* What the task requires *
Tally every line featuring "scene", then give that tally alone.

* Recorded data *
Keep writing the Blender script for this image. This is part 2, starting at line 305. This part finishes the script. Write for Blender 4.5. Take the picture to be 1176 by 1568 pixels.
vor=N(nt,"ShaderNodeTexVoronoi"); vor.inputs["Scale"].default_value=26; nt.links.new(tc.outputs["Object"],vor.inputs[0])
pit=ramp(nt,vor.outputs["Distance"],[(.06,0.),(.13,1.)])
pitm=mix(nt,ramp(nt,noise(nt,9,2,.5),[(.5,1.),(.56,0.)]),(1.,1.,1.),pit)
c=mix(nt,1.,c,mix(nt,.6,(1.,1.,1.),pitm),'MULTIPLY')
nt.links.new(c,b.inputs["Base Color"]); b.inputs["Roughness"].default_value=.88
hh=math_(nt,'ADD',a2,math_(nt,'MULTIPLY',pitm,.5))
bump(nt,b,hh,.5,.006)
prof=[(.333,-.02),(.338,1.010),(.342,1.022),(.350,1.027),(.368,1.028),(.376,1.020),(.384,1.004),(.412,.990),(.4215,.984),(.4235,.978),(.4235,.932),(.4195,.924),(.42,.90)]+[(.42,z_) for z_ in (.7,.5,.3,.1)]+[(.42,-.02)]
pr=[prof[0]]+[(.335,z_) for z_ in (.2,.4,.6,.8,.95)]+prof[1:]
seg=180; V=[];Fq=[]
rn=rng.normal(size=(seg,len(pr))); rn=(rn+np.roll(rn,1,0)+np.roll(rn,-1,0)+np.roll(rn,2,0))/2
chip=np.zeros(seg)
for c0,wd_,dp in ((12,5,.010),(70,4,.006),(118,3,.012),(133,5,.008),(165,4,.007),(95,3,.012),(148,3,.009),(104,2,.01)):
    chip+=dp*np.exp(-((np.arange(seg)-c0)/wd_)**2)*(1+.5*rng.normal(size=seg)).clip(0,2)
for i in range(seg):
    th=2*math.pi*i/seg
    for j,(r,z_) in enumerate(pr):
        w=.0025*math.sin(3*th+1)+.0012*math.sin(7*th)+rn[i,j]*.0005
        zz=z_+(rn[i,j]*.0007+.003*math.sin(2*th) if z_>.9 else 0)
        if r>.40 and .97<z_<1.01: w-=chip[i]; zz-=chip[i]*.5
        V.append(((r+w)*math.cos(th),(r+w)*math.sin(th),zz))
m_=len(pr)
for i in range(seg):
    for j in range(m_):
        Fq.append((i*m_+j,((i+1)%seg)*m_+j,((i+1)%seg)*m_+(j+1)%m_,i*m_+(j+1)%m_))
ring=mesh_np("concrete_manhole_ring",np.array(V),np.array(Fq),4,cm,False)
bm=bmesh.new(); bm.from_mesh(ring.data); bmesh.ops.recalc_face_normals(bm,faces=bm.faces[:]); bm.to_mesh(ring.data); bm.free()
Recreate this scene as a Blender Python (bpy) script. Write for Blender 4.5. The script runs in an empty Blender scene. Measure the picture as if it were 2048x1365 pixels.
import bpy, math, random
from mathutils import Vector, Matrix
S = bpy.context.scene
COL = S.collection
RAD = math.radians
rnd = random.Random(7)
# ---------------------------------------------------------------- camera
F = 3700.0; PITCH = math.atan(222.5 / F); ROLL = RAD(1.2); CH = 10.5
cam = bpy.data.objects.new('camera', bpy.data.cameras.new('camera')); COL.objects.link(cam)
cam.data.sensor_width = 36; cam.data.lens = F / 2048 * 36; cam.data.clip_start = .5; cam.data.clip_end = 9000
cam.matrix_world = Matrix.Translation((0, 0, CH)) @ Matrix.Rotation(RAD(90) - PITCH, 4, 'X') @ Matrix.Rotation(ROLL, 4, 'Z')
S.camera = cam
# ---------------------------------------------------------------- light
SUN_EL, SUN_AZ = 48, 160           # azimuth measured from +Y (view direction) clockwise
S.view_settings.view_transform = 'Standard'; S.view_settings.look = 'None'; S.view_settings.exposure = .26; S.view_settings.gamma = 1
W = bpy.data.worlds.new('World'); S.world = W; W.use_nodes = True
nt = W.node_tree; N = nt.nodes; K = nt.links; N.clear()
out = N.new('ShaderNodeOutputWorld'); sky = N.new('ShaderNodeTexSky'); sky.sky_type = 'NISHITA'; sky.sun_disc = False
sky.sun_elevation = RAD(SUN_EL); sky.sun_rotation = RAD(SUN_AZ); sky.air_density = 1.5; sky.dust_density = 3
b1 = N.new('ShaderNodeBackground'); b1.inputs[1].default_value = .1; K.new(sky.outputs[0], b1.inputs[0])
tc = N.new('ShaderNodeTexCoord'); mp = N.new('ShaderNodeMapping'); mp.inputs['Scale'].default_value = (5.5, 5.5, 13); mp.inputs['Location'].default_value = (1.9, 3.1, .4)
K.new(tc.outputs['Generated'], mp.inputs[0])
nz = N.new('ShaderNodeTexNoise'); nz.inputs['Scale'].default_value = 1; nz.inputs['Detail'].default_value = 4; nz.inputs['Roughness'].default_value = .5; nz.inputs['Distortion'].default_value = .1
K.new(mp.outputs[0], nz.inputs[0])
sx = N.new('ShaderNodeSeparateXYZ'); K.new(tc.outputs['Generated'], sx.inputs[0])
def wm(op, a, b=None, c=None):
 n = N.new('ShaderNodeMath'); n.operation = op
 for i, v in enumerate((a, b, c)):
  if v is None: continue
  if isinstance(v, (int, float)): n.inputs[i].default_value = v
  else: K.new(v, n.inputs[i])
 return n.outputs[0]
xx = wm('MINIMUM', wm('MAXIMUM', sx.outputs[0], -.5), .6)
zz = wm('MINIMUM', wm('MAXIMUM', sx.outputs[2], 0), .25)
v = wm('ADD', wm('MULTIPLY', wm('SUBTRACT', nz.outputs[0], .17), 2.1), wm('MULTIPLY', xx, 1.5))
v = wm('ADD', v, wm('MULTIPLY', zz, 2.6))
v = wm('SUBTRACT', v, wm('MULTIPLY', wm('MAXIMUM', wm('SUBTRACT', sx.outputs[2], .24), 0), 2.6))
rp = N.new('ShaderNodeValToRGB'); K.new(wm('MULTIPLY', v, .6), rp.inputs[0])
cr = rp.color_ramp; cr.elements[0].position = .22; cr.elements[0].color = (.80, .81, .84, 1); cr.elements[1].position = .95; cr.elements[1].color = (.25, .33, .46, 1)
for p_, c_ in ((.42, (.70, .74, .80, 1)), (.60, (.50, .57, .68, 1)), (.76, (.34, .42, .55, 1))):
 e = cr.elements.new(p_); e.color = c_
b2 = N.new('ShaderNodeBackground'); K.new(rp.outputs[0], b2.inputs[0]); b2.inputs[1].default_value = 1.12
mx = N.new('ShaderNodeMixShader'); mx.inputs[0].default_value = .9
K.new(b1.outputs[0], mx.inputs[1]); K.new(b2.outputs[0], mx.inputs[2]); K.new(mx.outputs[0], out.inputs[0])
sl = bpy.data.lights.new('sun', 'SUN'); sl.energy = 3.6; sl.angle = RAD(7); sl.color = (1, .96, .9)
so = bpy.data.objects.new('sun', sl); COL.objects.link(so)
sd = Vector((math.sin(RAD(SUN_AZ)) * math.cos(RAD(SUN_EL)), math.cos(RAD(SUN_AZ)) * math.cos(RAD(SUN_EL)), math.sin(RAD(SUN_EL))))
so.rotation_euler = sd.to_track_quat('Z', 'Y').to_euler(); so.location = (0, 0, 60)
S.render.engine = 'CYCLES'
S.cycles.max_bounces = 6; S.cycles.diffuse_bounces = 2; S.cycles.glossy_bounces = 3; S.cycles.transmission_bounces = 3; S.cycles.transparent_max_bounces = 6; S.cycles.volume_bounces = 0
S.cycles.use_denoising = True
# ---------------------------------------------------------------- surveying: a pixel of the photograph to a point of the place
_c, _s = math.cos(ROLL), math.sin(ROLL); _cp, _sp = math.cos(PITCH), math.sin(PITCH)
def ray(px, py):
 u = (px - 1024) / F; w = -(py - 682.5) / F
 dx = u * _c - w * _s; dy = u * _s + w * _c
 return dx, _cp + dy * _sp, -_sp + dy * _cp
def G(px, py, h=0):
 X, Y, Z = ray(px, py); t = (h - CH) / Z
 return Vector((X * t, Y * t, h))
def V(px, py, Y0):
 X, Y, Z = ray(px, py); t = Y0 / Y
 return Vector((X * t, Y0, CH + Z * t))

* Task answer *
2